PROBLEM DESCRIPTION: Report the count of lines below in which the string "scene" occurs; include nothing else.
☆ ☆ ☆ ☆ ☆ ☆ ☆
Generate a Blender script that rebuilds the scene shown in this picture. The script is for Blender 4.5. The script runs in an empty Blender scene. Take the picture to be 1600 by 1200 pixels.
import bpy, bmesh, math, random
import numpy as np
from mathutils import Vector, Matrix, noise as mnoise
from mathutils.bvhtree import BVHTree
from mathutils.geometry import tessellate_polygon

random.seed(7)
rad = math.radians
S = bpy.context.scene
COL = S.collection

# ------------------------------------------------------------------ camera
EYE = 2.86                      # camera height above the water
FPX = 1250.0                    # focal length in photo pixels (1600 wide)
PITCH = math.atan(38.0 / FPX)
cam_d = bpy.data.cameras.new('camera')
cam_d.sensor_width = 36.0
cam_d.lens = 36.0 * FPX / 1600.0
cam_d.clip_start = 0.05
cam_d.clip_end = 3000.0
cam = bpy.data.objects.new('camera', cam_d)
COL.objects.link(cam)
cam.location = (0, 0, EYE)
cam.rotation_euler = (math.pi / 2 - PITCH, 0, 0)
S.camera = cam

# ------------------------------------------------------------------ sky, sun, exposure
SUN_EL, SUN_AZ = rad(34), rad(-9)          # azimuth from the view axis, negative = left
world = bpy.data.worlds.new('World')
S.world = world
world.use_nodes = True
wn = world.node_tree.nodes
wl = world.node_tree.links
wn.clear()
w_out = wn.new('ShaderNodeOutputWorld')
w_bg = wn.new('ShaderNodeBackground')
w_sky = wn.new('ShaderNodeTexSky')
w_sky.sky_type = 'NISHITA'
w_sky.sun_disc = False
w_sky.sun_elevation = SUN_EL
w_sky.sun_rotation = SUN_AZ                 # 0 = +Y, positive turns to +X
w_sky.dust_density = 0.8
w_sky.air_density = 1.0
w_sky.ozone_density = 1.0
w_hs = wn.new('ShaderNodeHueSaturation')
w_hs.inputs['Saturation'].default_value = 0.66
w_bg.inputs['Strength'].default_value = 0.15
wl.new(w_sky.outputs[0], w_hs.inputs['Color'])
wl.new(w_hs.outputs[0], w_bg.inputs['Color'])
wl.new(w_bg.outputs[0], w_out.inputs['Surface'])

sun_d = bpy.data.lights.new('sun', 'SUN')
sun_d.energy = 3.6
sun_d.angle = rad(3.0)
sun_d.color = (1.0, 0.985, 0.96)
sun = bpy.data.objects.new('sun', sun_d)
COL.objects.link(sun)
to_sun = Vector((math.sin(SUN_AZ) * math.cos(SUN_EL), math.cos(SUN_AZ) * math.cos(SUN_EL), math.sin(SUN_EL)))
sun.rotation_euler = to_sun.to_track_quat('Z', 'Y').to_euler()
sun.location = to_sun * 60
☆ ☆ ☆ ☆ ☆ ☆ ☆
RESULT OF THIS TASK: 2